Why doesn't everyone who reads in the English Language know Philip Larkin?

Oh, this Larkin is most assuredly not for every taste--he is ugly, rueful, bitter, timorous, and in these he is wholly and perfectly one with his poetic voice. He is a formalist--a large quantity of rhymed iambic pentameter at a time when most "poetry" is indistinguishable from prose except in the way the lines are arranged--who sounds, miraculously, astonishingly, colloquial (the particular mark of his genius). Many of these poems attain a perfection--Aubade, High Windows, This Be The Verse, others, all relatively well known--that literally staggers the imagination. As with the (classic) jazz to which Larkin was so devoted, in which the players continually found "new" notes to blow, and even created new musical vocabularies when the old ones were exhausted, Larkin finds boundless new resources inside the English language and then bursts poetry's integument asunder when his straightlaced, albeit eccentric, formalism seems to hem him in.
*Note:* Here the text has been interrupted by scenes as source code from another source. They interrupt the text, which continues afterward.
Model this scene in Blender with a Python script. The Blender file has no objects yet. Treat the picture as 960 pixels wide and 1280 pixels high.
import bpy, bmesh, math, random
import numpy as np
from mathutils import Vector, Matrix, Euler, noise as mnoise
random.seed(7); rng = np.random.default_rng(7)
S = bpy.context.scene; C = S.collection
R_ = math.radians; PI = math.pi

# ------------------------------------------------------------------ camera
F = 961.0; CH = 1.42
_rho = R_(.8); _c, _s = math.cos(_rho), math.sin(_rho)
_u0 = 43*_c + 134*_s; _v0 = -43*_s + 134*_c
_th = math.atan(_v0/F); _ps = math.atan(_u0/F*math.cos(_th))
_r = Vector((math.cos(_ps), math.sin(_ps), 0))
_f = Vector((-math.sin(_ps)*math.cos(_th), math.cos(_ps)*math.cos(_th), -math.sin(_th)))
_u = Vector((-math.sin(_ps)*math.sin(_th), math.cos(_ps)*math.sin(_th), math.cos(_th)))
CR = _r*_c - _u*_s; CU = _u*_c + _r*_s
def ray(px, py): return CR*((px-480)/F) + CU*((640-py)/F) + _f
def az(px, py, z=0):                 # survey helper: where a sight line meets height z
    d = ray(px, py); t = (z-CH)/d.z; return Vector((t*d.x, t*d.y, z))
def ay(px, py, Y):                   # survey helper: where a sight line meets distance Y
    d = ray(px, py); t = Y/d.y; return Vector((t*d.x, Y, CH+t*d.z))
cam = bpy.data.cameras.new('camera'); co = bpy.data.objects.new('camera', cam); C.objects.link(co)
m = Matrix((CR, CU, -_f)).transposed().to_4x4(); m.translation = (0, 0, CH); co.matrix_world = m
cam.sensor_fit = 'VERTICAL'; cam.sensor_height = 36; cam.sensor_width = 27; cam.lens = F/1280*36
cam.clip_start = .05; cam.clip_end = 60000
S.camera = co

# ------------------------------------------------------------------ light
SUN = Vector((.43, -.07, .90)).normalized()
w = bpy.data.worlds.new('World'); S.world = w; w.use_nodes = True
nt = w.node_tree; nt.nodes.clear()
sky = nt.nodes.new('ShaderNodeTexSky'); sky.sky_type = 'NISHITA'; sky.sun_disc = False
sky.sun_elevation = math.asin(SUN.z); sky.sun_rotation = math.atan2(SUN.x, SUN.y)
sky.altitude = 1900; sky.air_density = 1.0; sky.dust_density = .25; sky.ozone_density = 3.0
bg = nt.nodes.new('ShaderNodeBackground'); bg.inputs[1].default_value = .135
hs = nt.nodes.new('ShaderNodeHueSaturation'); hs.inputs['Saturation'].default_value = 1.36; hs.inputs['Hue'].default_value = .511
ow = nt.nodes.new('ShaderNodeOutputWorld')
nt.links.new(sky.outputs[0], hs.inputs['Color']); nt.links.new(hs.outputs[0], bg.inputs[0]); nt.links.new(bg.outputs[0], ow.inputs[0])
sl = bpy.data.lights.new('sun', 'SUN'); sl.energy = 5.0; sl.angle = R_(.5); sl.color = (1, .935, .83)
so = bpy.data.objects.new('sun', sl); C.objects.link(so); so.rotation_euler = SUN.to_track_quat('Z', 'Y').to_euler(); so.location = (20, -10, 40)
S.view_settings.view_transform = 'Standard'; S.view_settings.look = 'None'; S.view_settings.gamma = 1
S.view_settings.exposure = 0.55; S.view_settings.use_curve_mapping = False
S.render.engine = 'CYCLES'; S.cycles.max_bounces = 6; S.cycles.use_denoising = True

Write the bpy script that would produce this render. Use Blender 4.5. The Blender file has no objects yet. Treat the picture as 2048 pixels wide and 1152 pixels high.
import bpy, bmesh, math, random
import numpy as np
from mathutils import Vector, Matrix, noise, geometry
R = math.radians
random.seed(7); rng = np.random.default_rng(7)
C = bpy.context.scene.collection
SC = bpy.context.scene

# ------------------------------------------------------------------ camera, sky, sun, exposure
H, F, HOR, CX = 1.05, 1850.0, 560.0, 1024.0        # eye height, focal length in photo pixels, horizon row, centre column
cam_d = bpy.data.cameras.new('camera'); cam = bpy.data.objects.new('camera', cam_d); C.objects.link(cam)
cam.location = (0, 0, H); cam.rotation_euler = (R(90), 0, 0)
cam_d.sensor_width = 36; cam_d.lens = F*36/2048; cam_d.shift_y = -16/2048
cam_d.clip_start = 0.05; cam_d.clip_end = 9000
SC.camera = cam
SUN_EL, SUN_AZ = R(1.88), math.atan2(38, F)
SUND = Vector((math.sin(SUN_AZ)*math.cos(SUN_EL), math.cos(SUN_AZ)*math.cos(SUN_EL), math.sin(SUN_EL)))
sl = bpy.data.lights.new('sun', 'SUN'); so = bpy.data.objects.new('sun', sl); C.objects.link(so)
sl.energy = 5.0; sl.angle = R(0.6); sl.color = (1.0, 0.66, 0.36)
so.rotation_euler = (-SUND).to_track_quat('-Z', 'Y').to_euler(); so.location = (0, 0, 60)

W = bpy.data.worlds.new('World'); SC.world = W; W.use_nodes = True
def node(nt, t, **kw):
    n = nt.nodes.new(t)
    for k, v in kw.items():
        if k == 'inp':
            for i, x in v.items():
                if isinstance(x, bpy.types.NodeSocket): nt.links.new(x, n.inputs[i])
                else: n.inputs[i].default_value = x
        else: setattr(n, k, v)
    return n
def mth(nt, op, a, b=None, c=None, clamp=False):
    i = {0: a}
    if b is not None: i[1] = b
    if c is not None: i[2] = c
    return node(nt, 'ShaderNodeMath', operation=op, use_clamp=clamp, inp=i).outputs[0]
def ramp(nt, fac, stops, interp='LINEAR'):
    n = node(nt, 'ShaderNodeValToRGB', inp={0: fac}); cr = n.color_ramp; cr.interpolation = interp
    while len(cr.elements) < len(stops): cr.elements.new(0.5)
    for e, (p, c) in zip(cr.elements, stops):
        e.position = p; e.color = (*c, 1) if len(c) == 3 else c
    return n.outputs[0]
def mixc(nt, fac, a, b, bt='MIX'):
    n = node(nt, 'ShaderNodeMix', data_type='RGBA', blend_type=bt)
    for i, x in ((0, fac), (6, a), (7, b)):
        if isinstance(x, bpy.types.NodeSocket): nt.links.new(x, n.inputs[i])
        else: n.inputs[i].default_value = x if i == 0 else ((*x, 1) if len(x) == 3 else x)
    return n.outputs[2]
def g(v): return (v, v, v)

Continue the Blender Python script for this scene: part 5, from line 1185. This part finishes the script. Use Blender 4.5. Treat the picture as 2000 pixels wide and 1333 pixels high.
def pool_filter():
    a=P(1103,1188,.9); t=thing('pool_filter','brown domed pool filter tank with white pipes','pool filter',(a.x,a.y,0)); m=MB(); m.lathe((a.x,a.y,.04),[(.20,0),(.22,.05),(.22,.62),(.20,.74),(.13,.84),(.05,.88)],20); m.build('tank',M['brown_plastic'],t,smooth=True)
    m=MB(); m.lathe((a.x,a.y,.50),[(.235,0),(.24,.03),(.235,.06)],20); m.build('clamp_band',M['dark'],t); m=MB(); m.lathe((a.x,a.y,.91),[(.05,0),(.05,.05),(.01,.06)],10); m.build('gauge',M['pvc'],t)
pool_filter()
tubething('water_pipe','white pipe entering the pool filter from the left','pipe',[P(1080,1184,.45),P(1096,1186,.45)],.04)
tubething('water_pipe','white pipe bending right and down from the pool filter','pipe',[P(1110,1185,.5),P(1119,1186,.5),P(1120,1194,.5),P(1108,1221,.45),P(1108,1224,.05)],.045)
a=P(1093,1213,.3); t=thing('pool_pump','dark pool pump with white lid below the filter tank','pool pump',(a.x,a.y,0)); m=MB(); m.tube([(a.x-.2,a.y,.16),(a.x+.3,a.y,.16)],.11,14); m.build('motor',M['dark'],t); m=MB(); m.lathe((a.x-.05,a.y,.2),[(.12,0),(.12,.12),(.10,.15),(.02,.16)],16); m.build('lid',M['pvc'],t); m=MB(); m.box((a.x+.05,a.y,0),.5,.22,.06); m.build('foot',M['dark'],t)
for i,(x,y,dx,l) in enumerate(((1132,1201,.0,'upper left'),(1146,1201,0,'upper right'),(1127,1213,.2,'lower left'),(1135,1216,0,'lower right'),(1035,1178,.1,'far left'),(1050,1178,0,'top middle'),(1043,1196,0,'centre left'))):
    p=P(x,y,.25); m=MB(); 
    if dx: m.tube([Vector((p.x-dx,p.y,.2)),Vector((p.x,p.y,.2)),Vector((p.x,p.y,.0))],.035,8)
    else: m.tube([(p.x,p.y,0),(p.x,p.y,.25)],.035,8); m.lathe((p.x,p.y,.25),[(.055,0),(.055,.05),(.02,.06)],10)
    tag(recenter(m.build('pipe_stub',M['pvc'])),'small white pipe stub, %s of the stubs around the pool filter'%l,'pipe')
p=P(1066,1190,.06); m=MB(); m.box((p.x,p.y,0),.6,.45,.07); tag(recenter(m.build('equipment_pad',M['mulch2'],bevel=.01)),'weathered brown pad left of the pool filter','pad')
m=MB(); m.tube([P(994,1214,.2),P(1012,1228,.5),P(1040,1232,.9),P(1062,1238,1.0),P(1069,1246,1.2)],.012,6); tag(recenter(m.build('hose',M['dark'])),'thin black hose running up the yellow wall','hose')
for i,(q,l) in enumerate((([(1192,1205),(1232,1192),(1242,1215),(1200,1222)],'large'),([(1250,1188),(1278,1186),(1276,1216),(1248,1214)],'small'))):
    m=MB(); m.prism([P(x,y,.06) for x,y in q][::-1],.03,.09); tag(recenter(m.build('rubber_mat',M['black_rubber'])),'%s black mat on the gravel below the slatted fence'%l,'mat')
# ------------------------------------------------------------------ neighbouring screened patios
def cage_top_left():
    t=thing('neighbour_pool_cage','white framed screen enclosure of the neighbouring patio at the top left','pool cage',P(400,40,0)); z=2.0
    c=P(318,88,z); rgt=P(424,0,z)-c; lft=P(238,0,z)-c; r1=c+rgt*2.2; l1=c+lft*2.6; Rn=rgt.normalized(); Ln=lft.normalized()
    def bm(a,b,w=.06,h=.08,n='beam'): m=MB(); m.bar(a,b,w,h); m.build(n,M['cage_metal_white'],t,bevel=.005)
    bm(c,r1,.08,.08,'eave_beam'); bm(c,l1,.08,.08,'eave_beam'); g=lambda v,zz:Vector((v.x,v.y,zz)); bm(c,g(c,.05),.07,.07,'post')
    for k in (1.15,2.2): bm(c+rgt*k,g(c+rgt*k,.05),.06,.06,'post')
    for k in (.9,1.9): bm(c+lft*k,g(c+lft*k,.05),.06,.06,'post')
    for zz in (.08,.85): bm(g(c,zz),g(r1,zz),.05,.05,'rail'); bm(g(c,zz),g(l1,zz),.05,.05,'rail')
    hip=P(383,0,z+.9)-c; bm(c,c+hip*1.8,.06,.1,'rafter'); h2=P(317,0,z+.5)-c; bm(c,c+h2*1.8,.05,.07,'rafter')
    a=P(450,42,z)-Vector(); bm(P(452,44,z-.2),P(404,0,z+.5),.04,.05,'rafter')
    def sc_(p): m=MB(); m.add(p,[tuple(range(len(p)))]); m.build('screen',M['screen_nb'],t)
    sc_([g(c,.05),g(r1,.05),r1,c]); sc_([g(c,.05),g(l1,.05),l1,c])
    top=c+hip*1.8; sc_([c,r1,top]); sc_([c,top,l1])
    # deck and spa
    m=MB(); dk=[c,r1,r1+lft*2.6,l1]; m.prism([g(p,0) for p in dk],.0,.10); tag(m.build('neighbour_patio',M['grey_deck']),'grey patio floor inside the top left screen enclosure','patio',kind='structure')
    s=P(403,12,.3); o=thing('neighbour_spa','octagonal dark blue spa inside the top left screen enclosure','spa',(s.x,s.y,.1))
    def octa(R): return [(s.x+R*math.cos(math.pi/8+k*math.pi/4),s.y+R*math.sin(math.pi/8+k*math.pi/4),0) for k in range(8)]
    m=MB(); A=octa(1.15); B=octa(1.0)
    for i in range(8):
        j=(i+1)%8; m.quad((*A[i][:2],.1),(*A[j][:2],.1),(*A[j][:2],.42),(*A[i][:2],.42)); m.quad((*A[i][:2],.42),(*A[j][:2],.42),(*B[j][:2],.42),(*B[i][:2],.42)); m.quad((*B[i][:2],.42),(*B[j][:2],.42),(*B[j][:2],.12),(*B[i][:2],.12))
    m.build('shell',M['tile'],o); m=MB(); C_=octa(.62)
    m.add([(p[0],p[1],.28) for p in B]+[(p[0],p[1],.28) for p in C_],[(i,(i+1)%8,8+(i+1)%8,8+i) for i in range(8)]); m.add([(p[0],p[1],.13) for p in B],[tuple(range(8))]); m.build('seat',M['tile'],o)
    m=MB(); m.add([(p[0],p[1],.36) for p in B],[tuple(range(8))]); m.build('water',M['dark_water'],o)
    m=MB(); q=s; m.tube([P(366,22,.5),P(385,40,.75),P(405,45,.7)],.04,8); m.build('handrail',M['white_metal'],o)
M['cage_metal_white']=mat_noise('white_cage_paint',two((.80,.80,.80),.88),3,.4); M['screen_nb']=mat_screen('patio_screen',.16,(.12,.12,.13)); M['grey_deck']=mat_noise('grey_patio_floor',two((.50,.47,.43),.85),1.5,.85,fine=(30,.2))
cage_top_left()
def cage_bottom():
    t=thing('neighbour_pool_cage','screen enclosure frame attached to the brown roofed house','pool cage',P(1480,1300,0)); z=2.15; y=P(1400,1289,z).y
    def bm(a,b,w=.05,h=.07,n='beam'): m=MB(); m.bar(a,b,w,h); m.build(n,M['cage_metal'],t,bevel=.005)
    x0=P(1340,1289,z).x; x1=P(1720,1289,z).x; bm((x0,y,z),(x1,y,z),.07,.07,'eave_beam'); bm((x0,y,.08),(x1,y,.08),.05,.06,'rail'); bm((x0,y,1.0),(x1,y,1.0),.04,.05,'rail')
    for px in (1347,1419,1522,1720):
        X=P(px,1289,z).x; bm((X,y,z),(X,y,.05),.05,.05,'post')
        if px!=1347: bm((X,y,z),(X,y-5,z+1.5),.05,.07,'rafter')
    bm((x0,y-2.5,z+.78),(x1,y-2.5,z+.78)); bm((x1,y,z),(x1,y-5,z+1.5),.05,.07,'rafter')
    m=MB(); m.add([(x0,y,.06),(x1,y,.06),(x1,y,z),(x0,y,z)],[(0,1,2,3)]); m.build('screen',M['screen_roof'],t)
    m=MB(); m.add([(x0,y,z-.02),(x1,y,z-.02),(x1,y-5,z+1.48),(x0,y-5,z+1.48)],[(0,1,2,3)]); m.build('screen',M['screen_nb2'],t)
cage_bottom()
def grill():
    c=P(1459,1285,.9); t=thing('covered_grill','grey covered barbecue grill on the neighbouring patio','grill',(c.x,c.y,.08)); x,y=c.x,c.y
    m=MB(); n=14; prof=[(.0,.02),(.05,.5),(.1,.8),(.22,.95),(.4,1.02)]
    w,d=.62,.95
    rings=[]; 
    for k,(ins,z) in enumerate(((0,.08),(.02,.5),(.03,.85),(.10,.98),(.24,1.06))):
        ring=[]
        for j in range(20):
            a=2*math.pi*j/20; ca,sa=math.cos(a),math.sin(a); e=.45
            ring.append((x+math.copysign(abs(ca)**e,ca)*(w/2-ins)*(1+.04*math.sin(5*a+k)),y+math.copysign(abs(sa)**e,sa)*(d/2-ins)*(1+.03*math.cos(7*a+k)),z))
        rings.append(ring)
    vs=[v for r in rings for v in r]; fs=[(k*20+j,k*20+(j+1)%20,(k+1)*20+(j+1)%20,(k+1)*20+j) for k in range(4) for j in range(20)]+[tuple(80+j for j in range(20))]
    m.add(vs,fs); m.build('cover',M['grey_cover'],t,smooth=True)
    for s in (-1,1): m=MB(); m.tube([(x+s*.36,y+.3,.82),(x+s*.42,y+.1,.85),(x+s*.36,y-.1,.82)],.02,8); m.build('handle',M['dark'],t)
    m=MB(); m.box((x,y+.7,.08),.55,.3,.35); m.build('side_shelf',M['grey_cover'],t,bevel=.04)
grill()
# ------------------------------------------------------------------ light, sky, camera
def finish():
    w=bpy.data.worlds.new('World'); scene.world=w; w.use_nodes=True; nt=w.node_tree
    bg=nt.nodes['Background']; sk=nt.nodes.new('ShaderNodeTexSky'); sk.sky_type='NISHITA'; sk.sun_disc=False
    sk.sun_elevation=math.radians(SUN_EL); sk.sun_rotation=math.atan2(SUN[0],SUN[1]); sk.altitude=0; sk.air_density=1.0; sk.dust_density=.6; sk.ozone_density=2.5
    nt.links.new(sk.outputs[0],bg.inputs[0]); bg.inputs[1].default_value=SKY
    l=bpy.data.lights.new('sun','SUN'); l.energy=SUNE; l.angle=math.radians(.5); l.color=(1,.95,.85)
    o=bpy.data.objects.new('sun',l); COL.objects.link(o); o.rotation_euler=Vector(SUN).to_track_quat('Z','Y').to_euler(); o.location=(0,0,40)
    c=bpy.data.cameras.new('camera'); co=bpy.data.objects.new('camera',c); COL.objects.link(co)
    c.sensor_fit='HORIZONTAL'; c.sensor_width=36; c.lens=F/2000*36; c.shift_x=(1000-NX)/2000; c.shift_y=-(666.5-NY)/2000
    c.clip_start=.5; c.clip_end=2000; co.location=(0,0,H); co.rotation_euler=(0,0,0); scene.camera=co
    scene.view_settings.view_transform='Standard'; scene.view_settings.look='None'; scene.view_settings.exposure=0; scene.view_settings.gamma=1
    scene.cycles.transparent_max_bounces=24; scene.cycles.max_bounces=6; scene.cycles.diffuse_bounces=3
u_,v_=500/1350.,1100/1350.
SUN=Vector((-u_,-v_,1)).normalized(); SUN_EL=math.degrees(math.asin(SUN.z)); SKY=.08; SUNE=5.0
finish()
Unlike most contemporary poets, Larkin creates lines you remember--indeed, cannot shake--and want to memorize for the delight, and mortification, of self and friends.

Larkin does not, by the bye, deal in any manner of obscurantism. What he means is clearly on the page. It may not leave you in the sunniest of dispositions, but it will lift you, powerfully, to another level of poetic appreciation.

This is a book for life by the major voice of my time.